Some questions about mobile phone masts

At my workplace there was a proposal to site a mobile phone mast with two antennae on top of a sports hall. This was voted down by those in charge citing vague health concerns (people breathing heavily running around below it).

I don’t know what frequency or power it would be running, but it was proposed by Vodafone (this is in the UK) and would have been about 2 metres tall.

The sports hall roof is made of metal of some sort, I don’t know how thick, not very would be my guess. My questions are:

  1. what frequency do these things run on?

  2. what would be the typical power output?

  3. would the roof provide any sort of shielding to the people below?

  4. at the height of the antennae - 15 metres - how would the radiation exposure compare to say the typical use of a mobile handset? and to what you’d get from a wifi router?

If you want some accurate data, then this site has it: http://www.powerwatch.org.uk/rf/masts.asp

Most sites, as I suspect you have found out, have an axe to grind and it’s hard to find unbiased scientific opinion.
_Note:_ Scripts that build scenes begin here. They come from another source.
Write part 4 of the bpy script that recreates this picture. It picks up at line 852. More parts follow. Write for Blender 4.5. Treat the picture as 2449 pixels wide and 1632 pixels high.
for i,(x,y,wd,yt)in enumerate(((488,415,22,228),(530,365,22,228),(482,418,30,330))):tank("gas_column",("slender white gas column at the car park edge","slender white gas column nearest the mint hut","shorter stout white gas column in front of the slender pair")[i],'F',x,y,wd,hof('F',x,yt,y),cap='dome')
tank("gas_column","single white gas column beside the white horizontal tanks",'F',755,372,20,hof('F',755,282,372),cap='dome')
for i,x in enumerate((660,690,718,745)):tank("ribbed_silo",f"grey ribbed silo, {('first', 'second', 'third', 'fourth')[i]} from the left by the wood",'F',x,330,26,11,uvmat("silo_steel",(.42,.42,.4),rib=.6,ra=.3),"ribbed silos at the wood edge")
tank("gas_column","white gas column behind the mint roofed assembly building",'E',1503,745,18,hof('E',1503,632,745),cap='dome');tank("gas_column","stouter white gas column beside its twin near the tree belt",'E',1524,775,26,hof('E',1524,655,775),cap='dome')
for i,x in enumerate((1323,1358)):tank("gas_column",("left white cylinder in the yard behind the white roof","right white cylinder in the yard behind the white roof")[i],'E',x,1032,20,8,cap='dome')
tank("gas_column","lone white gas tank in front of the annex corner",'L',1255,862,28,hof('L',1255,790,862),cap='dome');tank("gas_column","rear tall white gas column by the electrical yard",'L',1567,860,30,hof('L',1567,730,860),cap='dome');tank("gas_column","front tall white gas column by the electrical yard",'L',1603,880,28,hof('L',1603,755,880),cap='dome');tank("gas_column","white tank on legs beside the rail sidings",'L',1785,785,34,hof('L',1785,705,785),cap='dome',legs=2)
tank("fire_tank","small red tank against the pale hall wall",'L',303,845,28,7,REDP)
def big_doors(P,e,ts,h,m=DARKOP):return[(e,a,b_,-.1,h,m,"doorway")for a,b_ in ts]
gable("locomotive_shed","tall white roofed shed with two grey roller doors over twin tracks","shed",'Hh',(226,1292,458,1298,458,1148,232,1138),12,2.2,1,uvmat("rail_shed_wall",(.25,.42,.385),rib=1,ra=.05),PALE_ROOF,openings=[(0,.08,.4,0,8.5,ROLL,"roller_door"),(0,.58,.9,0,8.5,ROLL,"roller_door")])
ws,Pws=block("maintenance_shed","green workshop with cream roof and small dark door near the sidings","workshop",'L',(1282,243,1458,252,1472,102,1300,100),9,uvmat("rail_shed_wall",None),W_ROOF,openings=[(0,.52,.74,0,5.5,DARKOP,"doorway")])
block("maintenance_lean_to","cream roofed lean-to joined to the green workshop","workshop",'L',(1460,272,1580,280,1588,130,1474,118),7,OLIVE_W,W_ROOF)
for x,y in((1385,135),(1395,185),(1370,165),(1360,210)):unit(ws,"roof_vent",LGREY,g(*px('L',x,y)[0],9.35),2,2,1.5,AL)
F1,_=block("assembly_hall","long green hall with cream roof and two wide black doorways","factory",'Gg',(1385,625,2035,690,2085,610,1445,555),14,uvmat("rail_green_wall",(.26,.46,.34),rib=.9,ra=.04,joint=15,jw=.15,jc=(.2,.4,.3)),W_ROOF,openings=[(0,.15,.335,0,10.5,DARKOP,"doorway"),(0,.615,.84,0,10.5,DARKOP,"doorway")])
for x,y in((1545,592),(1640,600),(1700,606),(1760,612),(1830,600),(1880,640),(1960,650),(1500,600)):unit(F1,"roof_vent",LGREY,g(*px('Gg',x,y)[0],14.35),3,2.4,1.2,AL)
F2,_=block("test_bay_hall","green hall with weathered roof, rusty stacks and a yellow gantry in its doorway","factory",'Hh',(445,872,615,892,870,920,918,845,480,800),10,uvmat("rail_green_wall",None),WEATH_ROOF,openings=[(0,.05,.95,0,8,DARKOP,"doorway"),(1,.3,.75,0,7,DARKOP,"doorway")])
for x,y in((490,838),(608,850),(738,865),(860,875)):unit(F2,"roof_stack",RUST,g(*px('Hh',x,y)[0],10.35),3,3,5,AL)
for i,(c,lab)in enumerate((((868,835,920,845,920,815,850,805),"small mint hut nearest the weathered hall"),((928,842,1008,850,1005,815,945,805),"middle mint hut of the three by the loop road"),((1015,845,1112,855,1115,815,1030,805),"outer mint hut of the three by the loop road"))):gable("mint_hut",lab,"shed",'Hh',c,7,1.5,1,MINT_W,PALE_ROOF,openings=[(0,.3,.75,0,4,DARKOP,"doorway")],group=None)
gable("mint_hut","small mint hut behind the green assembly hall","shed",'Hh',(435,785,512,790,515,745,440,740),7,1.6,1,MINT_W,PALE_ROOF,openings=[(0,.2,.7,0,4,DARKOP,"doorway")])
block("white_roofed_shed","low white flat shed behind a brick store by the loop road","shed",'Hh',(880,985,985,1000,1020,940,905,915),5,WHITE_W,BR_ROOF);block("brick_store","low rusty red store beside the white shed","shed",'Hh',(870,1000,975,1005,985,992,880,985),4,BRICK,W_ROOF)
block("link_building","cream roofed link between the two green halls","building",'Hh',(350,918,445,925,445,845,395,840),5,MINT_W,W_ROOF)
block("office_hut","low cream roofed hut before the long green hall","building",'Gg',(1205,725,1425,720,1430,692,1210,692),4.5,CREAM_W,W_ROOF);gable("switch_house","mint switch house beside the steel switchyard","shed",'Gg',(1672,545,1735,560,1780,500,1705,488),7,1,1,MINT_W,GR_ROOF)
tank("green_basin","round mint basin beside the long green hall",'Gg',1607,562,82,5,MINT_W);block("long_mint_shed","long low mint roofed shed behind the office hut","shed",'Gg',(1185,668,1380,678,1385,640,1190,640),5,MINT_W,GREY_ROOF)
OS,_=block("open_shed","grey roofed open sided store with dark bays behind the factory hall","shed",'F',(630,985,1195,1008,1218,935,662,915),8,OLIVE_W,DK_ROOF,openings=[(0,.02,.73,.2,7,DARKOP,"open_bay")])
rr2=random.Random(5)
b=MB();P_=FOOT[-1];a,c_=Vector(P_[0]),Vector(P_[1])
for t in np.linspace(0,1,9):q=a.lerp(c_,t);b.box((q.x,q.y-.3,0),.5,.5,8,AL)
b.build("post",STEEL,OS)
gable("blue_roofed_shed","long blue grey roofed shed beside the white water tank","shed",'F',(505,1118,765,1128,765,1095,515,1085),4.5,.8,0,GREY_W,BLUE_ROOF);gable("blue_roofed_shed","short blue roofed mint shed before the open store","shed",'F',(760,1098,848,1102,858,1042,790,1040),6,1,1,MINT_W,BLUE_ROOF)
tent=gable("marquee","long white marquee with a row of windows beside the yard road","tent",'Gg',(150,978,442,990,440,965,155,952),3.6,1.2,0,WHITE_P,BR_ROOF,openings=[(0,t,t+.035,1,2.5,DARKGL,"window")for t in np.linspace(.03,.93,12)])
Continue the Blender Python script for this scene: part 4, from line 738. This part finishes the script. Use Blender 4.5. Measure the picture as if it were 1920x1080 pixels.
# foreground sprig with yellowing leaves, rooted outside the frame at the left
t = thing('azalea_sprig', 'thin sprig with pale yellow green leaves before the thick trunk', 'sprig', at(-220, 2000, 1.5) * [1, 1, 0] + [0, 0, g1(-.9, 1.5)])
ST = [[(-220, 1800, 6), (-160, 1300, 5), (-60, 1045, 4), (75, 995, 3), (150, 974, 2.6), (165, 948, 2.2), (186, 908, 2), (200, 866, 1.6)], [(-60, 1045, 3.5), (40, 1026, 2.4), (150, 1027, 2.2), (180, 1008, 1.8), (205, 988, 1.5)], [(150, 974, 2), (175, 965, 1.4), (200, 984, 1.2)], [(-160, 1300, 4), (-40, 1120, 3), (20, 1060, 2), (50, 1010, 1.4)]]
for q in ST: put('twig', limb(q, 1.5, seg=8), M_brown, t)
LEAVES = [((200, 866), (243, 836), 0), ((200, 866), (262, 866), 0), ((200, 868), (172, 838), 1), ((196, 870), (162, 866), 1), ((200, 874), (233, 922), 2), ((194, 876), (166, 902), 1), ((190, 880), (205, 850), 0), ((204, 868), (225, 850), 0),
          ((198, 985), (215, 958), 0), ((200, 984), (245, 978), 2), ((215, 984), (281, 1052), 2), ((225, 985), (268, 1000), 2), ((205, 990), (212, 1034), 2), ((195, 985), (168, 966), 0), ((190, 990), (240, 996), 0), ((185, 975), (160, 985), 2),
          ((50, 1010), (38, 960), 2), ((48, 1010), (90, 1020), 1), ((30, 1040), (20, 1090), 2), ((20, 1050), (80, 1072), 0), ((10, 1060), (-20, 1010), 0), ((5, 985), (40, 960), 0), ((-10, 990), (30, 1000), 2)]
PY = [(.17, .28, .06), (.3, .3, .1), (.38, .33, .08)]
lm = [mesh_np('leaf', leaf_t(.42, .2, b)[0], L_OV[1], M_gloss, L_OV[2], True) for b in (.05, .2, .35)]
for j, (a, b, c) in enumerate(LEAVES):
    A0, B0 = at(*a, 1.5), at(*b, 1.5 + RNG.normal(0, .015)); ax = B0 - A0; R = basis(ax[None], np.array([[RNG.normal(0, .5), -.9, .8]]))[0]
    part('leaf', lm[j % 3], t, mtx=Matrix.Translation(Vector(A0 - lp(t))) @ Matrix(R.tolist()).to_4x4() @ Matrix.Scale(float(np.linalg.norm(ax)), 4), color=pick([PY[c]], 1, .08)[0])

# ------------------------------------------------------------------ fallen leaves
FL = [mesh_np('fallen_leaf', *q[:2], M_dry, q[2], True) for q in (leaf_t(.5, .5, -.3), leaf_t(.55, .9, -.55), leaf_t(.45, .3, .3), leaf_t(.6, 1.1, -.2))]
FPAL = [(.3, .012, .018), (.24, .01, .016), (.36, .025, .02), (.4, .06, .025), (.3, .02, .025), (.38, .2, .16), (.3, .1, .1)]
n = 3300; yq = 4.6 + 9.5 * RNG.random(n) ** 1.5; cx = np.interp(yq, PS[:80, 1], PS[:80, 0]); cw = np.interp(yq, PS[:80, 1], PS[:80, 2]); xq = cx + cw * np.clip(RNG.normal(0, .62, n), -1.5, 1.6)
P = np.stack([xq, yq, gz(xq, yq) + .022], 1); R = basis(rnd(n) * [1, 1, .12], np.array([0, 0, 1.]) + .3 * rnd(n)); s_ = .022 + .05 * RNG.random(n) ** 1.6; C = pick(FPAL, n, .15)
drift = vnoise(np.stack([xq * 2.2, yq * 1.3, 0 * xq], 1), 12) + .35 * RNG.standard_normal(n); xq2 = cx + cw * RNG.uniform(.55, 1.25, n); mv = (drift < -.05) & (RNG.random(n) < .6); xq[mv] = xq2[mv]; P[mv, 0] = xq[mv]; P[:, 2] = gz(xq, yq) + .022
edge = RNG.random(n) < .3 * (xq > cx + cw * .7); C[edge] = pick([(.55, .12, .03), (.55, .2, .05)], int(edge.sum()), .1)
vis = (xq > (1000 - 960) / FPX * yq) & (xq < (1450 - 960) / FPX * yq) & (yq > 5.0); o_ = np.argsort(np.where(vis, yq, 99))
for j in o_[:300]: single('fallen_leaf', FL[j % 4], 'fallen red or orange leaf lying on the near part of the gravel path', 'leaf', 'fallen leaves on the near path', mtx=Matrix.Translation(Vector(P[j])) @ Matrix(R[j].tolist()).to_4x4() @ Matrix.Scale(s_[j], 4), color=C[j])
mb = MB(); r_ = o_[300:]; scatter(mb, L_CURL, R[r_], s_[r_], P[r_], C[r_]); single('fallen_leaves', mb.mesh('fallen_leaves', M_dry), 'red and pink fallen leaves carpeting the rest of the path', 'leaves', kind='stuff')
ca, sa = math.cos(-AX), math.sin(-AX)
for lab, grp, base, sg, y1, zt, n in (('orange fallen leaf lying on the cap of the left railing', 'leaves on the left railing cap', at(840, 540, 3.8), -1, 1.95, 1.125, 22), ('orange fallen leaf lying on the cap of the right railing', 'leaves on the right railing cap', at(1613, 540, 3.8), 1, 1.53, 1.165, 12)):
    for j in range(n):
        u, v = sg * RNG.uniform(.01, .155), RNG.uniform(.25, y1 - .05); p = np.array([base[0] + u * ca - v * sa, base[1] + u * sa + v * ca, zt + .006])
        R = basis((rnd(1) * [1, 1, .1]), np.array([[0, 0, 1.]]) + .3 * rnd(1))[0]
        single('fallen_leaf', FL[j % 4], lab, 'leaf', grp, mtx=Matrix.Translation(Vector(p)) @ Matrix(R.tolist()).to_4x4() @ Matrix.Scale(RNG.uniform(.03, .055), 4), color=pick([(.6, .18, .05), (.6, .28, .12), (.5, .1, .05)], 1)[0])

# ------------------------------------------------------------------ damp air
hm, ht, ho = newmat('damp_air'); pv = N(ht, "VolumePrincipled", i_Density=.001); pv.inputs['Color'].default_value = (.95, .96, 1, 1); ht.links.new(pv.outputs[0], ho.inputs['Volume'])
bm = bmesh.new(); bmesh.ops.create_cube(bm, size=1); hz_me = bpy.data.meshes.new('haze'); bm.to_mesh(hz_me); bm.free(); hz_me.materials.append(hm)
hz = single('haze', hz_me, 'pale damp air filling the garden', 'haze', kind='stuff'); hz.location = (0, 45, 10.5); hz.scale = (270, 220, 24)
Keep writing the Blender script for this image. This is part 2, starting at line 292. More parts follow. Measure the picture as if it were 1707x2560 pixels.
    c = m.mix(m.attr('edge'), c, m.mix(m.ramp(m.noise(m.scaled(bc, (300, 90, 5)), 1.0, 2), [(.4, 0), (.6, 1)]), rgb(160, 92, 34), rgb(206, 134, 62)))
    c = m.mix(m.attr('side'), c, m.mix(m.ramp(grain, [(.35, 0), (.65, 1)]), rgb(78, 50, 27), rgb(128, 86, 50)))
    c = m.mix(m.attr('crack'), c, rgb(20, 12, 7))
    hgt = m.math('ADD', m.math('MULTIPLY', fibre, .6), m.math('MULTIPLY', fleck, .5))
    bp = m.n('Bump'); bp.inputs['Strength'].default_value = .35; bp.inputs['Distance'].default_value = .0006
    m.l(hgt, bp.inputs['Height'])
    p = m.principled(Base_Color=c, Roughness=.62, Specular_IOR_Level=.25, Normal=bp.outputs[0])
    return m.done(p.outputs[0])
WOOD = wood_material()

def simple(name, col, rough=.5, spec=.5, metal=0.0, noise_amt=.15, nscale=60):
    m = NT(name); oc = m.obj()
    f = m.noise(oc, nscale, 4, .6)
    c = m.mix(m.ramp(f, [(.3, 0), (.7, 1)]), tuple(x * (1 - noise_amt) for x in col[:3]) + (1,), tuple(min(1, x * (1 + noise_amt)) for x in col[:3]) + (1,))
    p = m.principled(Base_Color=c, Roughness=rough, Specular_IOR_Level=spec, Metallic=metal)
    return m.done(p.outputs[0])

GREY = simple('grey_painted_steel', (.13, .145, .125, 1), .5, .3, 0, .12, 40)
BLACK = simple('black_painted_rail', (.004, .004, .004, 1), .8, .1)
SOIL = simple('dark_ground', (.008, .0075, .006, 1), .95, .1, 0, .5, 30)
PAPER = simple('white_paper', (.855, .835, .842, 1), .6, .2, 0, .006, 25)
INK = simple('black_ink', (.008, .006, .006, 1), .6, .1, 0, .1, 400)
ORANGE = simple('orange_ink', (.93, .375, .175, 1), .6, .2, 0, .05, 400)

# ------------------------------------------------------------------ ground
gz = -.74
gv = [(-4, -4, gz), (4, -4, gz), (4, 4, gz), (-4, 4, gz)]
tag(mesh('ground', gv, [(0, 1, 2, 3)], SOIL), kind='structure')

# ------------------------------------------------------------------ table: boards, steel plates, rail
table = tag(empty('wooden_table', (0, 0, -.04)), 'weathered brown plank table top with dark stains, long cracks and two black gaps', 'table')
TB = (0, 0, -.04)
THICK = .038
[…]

Part of the problem is that the ‘defence’ is usually - “There is no evidence…” It’s hard to prove a negative and there is lots of anecdotal stuff to muddy the waters.

1- A new Vodaphone tower would be 4G, and in the UK Vodaphone use 800Mhz and 2.6GHz.
2- Each 10MHz block is allocated a maximum power of 46dBm (40 Watts).Vodaphone have 2 10MHz blocks in the 800Mhz band, a 20 and a 25MHz block in the 2.6GHz band. Thus total maximum power is 260 watts. It would be unusual to actually use this power at once.
3- Yes. Precisely how much is difficult to predict, but in general you would expect significant shielding.
4- The antennae are highly directional, and they are designed to radiate power straight out and to avoid power going anywhere it doesn’t do any good (like straight down) but this is a matter of degree.

Clamping a handset to your head yields rather higher power levels on your head. About half a watt at point blank. WiFi base stations are about half the power of mobile phones. However (depending upon protocol) both can vary their power levels as needed. Even standing under a cell tower, actually using a mobile phone probably does expose you to more radiated power than comes from the tower. (Unless it is talking to that actual tower, in which both will reduce power to a minimum)

If you go stand next to such a mast for several hours straight you’ll find that your skin turns red and hurts.

So if you want to stand next to that mast for an extended period, wear sunscreen or stand in the shadow to avoid sunburn.

… or do it at night?

The worries about radiation are highly questionable (baseless, really). But when people are positing concerns about “breathing heavily” in the area, you know you are well into lala land.

Yes this is my opinion too, I’m looking for the facts so I can fight the ignorance and maybe get them to change their minds.

This got me thinking. Typical emissions are in the microwave region, right? With a maximum power output of less than 300W, this is lower than a microwave oven
(mine is rated at 800W). Microwave ovens don’t leak much and their shielding is just thin metal. Is this a reasonable analogy?

Would you find this?

iljitsch is joshing you. Sunburn.

Might the “people breathing heavily” bit not be a bit of misunderstanding, and the safety concern isn’t a “Woo! radiation!!!” one, but rather a “Big heavy metal thing fall down when the floor gets shook up by sporty types” one?

In my estimation, a microwave leaks about 2 watts. A cell phone can go as high as about 1 watt, but unlike the other stuff, that’s right next to your head.

I wouldn’t talk about shielding. Rather, look at these facts:

  1. The antennas are highly directional. They don’t send much signal down.

  2. Inverse square law. The strength of the signal diminishes with the distance squared. So if you can handle 1 watt from your cell phone at 30 cm, you can handle 250 watts from the tower at 16 times that distance = 2.5 meters.

Sort of but not really. The power levels certainly. Microwaves are difficult beasts to really tame, and they have a bit of a life of their own. A microwave oven indeed is only thin metal, and that is all you need. However ovens are carefully made and it is the precise dimensions and construction that matter. If you cut a hole in the door a pile of microwave energy can come out, and the size of the hole need not be large, just the right size. A large expanse of steel roofing would almost certainly provide shielding, but there are devils in the details. Microwaves could quite conceivably pass unhindered through a small crack that is trivially overlooked - if the crack was just the right size and shape. If you think about the wavelengths involved (2.6GHz is close to 12cm) - if this were sound it would be about 3kHz. Getting to the sort of frequencies that bounce everywhere and are hard to localise. This isn’t to say a steel roof is useless. Quite the opposite. But any sort of quantitative metric is very hard, and really impossible to predict as opposed to measure.

Microwaves are getting to the level of black magic, and engineers that design these systems will disdain lower frequencies - “anything that will go down a wire is DC”.